Information shown:

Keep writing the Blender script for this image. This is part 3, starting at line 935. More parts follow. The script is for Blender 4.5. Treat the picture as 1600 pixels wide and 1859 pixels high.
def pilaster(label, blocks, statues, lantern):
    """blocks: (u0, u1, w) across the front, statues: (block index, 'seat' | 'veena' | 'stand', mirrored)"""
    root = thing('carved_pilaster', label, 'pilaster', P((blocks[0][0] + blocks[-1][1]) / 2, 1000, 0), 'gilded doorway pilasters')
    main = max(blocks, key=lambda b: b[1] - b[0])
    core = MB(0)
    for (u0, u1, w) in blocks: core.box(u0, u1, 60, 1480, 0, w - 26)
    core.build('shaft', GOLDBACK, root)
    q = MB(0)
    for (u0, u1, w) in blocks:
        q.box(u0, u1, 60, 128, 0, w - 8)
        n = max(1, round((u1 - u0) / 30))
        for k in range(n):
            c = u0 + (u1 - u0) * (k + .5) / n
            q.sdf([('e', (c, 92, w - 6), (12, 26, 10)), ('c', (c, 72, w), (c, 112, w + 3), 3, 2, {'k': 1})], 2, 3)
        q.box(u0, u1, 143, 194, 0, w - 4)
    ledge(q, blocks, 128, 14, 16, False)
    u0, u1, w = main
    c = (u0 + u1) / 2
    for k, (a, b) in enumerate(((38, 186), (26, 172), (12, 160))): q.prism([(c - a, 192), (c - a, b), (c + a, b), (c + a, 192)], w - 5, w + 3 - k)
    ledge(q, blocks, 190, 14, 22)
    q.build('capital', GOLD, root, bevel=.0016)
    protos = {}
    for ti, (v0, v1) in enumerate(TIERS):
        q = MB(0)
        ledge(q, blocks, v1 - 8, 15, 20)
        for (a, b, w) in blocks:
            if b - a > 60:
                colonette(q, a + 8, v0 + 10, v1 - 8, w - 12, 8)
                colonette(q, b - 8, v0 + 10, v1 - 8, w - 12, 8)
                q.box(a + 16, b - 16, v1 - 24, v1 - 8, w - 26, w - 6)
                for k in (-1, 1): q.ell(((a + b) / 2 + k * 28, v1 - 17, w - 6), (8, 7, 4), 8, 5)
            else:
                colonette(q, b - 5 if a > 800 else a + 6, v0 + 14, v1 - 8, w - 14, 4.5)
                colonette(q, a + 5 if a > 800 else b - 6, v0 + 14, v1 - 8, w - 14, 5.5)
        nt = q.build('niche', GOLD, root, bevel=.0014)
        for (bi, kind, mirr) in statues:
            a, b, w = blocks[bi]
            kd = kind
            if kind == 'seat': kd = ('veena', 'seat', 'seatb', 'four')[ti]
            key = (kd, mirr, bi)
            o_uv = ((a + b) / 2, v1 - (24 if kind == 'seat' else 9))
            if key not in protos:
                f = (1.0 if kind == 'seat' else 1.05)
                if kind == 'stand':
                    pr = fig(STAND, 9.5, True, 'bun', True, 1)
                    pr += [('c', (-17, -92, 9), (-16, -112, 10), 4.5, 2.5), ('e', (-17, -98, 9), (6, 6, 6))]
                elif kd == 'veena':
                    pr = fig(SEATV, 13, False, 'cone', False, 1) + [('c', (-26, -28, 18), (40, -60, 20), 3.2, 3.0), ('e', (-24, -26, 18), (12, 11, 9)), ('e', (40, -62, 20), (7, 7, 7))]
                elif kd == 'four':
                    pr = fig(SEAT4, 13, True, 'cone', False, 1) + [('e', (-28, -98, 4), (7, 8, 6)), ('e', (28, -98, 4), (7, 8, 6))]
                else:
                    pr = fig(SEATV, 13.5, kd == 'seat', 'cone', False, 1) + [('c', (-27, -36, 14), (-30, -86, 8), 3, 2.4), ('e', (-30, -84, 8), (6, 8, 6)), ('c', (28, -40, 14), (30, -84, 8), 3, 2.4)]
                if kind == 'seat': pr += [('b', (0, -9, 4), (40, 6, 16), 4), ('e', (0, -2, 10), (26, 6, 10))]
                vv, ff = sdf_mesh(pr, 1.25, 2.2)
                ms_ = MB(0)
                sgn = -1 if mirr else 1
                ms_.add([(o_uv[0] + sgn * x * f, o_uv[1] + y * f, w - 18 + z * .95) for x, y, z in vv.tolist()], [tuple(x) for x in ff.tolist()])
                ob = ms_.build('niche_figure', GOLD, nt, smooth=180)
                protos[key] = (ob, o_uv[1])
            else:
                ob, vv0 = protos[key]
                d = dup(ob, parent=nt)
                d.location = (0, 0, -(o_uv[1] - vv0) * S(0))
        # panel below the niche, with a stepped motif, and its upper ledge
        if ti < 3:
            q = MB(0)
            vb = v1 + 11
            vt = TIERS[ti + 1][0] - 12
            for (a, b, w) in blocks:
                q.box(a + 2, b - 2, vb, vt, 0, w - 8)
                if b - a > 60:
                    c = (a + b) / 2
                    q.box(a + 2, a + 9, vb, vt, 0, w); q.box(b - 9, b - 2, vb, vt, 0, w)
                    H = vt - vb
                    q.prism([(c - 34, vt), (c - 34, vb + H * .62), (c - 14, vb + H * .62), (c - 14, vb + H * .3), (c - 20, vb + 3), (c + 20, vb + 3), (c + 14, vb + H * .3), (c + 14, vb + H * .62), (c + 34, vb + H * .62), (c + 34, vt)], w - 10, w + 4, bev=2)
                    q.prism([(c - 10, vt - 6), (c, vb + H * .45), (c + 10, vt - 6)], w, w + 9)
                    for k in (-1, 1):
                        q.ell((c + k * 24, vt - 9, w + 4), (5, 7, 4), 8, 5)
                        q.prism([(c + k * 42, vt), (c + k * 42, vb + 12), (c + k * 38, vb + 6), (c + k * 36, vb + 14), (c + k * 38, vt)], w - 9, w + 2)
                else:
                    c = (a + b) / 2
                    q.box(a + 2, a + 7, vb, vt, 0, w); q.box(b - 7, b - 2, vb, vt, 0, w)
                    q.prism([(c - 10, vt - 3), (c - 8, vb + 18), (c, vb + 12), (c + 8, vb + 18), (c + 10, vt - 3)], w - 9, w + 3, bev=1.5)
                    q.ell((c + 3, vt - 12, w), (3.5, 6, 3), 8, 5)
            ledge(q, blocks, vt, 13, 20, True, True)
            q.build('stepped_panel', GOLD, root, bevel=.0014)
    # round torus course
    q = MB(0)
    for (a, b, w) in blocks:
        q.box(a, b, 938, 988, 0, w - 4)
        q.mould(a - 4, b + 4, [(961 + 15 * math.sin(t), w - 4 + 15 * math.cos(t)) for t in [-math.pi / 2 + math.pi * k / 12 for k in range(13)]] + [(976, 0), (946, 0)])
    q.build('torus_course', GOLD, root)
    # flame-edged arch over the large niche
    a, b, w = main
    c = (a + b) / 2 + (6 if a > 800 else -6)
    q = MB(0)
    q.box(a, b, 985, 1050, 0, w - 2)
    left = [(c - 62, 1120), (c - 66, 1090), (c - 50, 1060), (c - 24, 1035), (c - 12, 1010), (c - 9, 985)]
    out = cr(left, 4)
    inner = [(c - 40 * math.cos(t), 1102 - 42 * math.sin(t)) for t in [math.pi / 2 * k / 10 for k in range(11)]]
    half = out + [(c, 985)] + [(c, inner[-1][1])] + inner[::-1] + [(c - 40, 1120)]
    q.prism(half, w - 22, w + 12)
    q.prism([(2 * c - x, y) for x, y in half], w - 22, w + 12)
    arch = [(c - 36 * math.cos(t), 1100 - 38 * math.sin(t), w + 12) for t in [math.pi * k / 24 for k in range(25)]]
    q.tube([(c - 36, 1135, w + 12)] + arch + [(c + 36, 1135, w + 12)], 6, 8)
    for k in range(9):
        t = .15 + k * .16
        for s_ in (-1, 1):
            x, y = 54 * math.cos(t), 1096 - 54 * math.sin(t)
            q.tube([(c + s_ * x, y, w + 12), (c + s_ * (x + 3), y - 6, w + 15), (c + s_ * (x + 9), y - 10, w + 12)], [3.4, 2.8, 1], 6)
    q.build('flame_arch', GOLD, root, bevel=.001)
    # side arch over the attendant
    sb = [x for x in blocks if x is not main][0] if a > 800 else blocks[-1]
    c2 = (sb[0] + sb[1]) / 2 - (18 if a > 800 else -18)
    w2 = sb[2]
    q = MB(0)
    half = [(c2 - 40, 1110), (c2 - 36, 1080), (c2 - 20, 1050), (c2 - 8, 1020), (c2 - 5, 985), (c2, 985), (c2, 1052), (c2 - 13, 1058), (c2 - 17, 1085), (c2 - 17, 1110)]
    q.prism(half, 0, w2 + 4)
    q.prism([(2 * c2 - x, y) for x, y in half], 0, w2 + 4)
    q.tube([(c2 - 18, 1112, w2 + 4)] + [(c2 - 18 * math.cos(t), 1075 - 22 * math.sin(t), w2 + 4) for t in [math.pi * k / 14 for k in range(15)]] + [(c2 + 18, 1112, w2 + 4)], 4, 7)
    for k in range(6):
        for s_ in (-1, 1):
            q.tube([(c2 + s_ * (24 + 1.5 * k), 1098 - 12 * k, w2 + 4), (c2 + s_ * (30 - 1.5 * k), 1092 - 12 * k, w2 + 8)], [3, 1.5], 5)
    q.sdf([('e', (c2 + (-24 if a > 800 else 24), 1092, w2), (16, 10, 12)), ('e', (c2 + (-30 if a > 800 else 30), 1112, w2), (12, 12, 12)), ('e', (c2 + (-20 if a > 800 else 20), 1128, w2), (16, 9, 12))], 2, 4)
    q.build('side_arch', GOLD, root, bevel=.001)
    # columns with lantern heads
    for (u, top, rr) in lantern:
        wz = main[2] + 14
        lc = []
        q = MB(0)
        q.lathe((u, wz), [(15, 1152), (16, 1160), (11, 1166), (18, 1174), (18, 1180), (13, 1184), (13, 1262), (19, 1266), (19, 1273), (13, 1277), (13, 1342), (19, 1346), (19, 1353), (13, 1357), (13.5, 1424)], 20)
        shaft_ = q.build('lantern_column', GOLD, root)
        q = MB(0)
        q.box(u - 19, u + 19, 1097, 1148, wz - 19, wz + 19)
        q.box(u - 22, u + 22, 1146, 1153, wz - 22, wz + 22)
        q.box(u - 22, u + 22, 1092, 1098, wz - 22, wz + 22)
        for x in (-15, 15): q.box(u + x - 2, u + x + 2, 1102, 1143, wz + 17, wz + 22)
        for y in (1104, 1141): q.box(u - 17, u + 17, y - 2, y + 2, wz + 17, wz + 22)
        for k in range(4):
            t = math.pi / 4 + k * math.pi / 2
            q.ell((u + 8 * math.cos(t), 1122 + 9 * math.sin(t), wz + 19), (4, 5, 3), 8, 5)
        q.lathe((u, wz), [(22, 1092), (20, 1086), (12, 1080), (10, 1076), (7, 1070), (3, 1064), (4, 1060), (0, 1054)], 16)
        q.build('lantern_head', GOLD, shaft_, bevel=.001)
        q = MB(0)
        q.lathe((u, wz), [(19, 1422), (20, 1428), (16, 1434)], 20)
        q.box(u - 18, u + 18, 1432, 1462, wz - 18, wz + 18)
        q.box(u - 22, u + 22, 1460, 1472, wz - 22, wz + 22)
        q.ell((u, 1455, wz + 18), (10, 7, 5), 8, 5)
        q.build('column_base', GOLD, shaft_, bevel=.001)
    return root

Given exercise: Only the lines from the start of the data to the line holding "1480, 0, w - 26)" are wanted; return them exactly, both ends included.

Response below:
Keep writing the Blender script for this image. This is part 3, starting at line 935. More parts follow. The script is for Blender 4.5. Treat the picture as 1600 pixels wide and 1859 pixels high.
def pilaster(label, blocks, statues, lantern):
    """blocks: (u0, u1, w) across the front, statues: (block index, 'seat' | 'veena' | 'stand', mirrored)"""
    root = thing('carved_pilaster', label, 'pilaster', P((blocks[0][0] + blocks[-1][1]) / 2, 1000, 0), 'gilded doorway pilasters')
    main = max(blocks, key=lambda b: b[1] - b[0])
    core = MB(0)
    for (u0, u1, w) in blocks: core.box(u0, u1, 60, 1480, 0, w - 26)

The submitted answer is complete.